33. Applicants should disclose in the "Summary", "Risk Factors" and "Financial Information" sections of the listing document (a) qualitative or quantitative disclosure with commentary on the adverse changes after the trading record period; and (b) how these changes affect their financial and/ or trading position, to enable investors to have a sense of materiality of such adverse changes. In this regard, the Exchange accepts qualitative or quantitative disclosure on financial information/ operating data such as revenue, gross profit/ loss, gross profit/ loss margin, average selling price and sale volume. However, disclosure of such information must be as updated as possible and will depend on the facts and circumstances of each case.
34. If an applicant discloses its unaudited net profit/ loss figure, or financial information which allows investors assess the applicant's estimated net profit/ loss since the end of the trading record period (e.g. disclosing both revenue and net profit margin), such disclosure constitutes a profit forecast/ estimate and is subject to requirements under Main Board Rules 11.17 and 11.18 (GEM Rules 14.29 and 14.30).

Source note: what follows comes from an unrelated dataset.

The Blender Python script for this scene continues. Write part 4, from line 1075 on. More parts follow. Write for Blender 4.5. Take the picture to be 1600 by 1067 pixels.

35. Any quantitative information (other than those that constitutes a profit forecast/ estimate in paragraph 34 above) relating to an applicant's financial performance after the trading record period should be reviewed by the reporting accountants, and a statement must be included in the listing document that such financial information has been reviewed by the reporting accountants. The disclosure of the comparative financial information to such financial information is not required but if disclosed, should at least be reviewed by the applicant's sponsor.